Because Roth IRAs have you pay taxes upfront, they could be a good option for investors who expect to have a higher tax rate in the future than they do now.

Who can contribute to a Roth IRA?

Although anyone can contribute to a traditional IRA, Roth IRAs have eligibility requirements.

You’re not allowed to contribute to a Roth IRA if:

  • You’re married filing jointly and have a modified adjusted gross income of $214,000 or more

  • You’re single and have an MAGI of $144,000 or more

  • You’re married filing separately, lived with your spouse during the year, and have am MAGI of $10,000 or more

If you exceed these income limits and still want to access the benefits of a Roth IRA, you might be able to do a Roth IRA conversion, also known as a backdoor Roth IRA. A Roth IRA conversion allows you to contribute money to a traditional IRA and then convert it into a Roth. These conversions do have tax consequences, however.

What are the Roth IRA contribution limits?

For the 2022 tax year, you can contribute up to $6,000 per year to a Roth IRA, plus an additional $1,000 if you’re age 50 or older.

How to choose a Roth IRA provider

There are quite a few options when it comes to choosing a Roth IRA provider, so you want to find the trading platform that best meets your needs. Here are a few factors to consider when choosing where to open your Roth IRA account.

  • Customer support and resources: The best Roth IRA providers offer helpful and accessible customer support, as well as a hub of educational resources you can use to educate yourself on retirement and investing money.

  • Account minimums: If you want to start small, look for a Roth IRA provider that doesn’t have a minimum deposit requirement.

  • Access to a financial advisor or robo-advisor: This may be helpful if you want some assistance managing your portfolio, though it’s worth noting that these services typically come with higher fees than self-directed accounts.

  • Investment options: Some providers offer a greater range of financial products than others, though most let you invest in ETFs, mutual funds, index funds, and stocks.

  • Fees/expense ratios: Keep an eye out for pricing. Trading fees, account fees, management fees, and other costs could cut into your earnings.
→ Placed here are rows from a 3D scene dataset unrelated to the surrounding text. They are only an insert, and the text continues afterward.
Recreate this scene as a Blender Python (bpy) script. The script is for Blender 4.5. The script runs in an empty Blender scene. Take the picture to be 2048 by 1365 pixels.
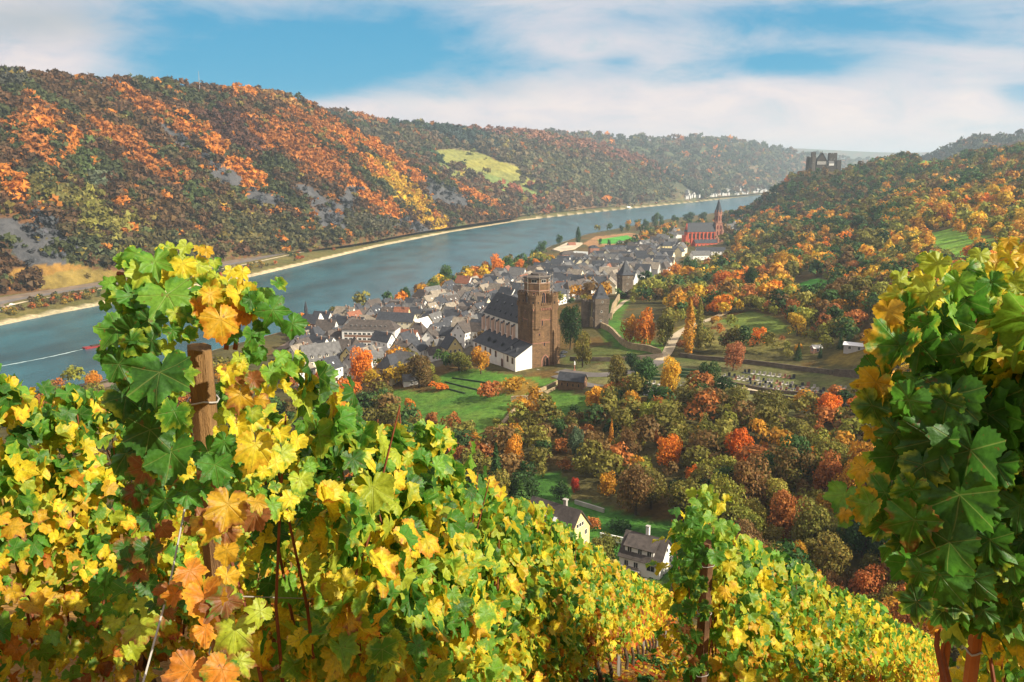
import bpy, math, random
import numpy as np
from mathutils import Vector, Matrix
from mathutils.bvhtree import BVHTree
PI = math.pi
rng = np.random.default_rng(7)
random.seed(7)
C = bpy.context.scene.collection

# ------------------------------------------------------------------ camera
PITCH = math.radians(12); CP, SP = math.cos(PITCH), math.sin(PITCH)
F = 1625.0; HC = 120.0
def ray(px, py):
    u = (px-1024)/F; v = (py-682.5)/F
    return np.array([u, CP-v*SP, -SP-v*CP])
def W(px, py, z=0.0):
    r = ray(px, py); t = (z-HC)/r[2]
    return np.array([0, 0, HC])+r*t
def WD(px, py, d): return np.array([0, 0, HC])+ray(px, py)*d
def proj(P):
    P = np.asarray(P, float); x = P[..., 0]; y = P[..., 1]; dz = P[..., 2]-HC
    dep = y*CP-dz*SP; up = y*SP+dz*CP
    dd = np.where(np.abs(dep) < 1e-3, 1e-3, dep)
    return 1024+F*x/dd, 682.5-F*up/dd, dep
cam = bpy.data.cameras.new('camera'); co = bpy.data.objects.new('camera', cam); C.objects.link(co)
co.location = (0, 0, HC); co.rotation_euler = (PI/2-PITCH, 0, 0)
cam.sensor_width = 36; cam.lens = F/2048*36; cam.clip_start = 0.05; cam.clip_end = 60000
bpy.context.scene.camera = co

# ------------------------------------------------------------------ noise
def _h(ix, iy, s):
    n = (ix.astype(np.int64)*374761393+iy.astype(np.int64)*668265263+s*1274126177) & 0xffffffff
    n = ((n ^ (n >> 13))*1103515245) & 0xffffffff
    return ((n ^ (n >> 16)) & 0xffff)/65535.0
def vn(x, y, s=0):
    x = np.asarray(x, float); y = np.asarray(y, float)
    ix = np.floor(x); iy = np.floor(y); fx = x-ix; fy = y-iy
    fx = fx*fx*(3-2*fx); fy = fy*fy*(3-2*fy)
    a = _h(ix, iy, s); b = _h(ix+1, iy, s); c = _h(ix, iy+1, s); d = _h(ix+1, iy+1, s)
    return (a*(1-fx)+b*fx)*(1-fy)+(c*(1-fx)+d*fx)*fy
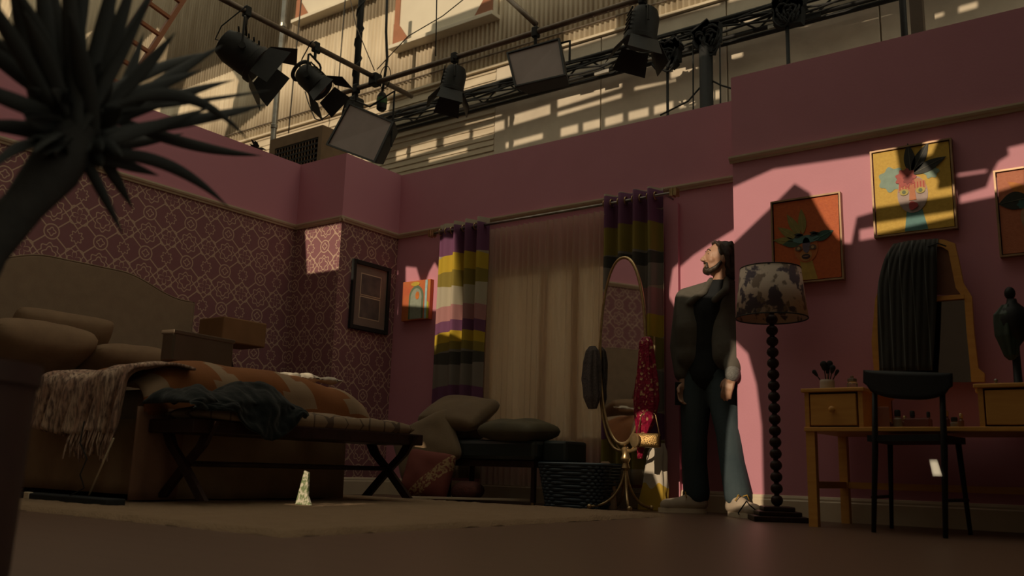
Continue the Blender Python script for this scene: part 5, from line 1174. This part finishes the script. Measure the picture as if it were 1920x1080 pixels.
MB().tube([(pc.x, pc.y, pe.z), Vector((pc.x, pc.y+.01, (pe.z+k1.z)/2)), k1, k2, PX(100, 320, XP), cr], [.05, .046, .045, .042, .055, .05], 12).build('trunk', 'bark', pal, smooth=True)
def sword(tip, base, w_, bend=0, dep=0):
    """one sword leaf from base to tip with a fold along its middle"""
    base, tip = Vector(base), Vector(tip); d = tip-base; L = d.length; dn = d.normalized(); s = dn.cross(fw).normalized(); vup = s.cross(dn)
    def g(u, v):
        t = v; wd = w_*(math.sin(PI*min(1, .12+.88*t))**.75 if t < .55 else (1-((t-.55)/.45)**1.5)*math.sin(PI*.604)**.75)
        c_ = base+d*t+Vector((0, 0, bend*4*t*(1-t)))-fw*dep*4*t*(1-t)
        a = u*2-1; return c_+s*wd*a*.5+vup*wd*.22*abs(a)
    MB().grid(g, 4, 16).build('leaf', 'leaf', pal, smooth=True, solid=.0015)
tips = [(516, 168, .05, .02, .0), (508, 194, -.02, .05, 0), (470, 208, .1, .05, 0), (492, 292, -.1, .05, -.02), (432, 392, .06, .05, .05), (232, 442, .03, .045, .0), (250, 392, -.05, .05, .0), (470, 268, .12, .05, .09),
        (420, 84, .0, .06, .02), (402, 98, -.1, .06, .03), (380, 130, .05, .06, 0), (440, 150, -.05, .055, .02), (260, -60, .05, .06, .02), (300, -40, 0, .055, .02), (212, -90, -.1, .06, 0), (235, -120, .08, .06, 0), (170, -120, .0, .07, 0), (120, -130, .1, .07, 0), (70, -120, -.05, .07, 0), (10, -110, .02, .07, 0), (-60, -60, .1, .06, 0), (-90, 40, .0, .06, 0), (-100, 140, .05, .06, 0), (20, -40, .06, .07, 0), (95, -60, -.1, .07, 0),
        (150, -30, .05, .07, 0), (-30, 330, .05, .05, .04), (-80, 240, -.05, .06, .03), (300, 330, .0, .05, .0), (345, 250, -.1, .05, .0), (330, 60, .1, .055, .0), (45, 20, .1, .08, 0), (190, 20, -.1, .07, 0), (270, 60, -.12, .06, .0), (60, 290, .1, .06, .02), (400, 200, .1, .05, 0), (285, -10, .12, .05, 0), (-20, 60, -.1, .08, 0), (130, 20, .12, .08, 0)]
for x, y, dx, wd, bn in tips:
    t = PX(x, y, XP+dx*1.2); b0_ = PX(150+random.uniform(-45, 45), 250+random.uniform(-45, 50), XP+dx*.3)
    if x < 110 and y < 120: b0_ = PX(110+random.uniform(-40, 30), 230+random.uniform(-50, 40), XP+dx*.3)
    sword(t, b0_, wd*.60, bn)
for k in range(70):                                              # short old leaves round the crown
    a = 2*PI*k/70; r = random.uniform(60, 150)
    sword(PX(140+r*math.cos(a)*.75, 220+r*math.sin(a)*.85, XP+random.uniform(-.15, .15)), PX(140+30*math.cos(a), 235+40*math.sin(a), XP), .04, 0)
for k in ('black', 'leaf', 'bark', 'blackcloth', 'chairblack', 'tee', 'teal', 'jacket', 'denim', 'darkwood'):
    M[k].node_tree.nodes['Principled BSDF'].inputs['Specular IOR Level'].default_value = .18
Why we chose these investment platforms

To select the best places to open a Roth IRA, we researched online brokers and considered factors such as the account management fees, account minimums, reputation, and available investments. We did not include all brokerage accounts available.

FAQs

What is the minimum age to open a Roth IRA?

You typically need to be 18 years or older to open a Roth IRA. However, a parent may be able to open a Roth IRA for their child if they serve as a custodian of the account.

How many Roth IRAs can you open?

You can open as many Roth IRAs as you like. However, your total contributions among all your accounts can’t exceed the annual limit of $6,000 (or $7,000 if you’re 50 or older).

Is it good to open a Roth IRA at a bank?

There may be both pros and cons to opening a Roth IRA at a bank. On one hand, it might be more convenient to open your Roth IRA account at an institution with which you already hold an account with. Plus, the Federal Deposit Insurance Corp. (FDIC) typically insures depository bank accounts (not investment accounts) for up to $250,000. However, some Roth IRA accounts at banks have limited investment options.

Bottom line

Saving for retirement takes time, so the earlier you start, the better off you’ll be. Although investing always involves some risk, starting early could help you weather ups and downs in the market. Plus, you’ll get to enjoy the power of compound interest over time.

If you’re new to investing, take some time to learn how to invest in stocks and consider your retirement goals. And if you’d prefer not to cherry-pick individual investments, consider investing in an index fund that tracks an established stock market index, such as the S&P 500 or the Dow Jones.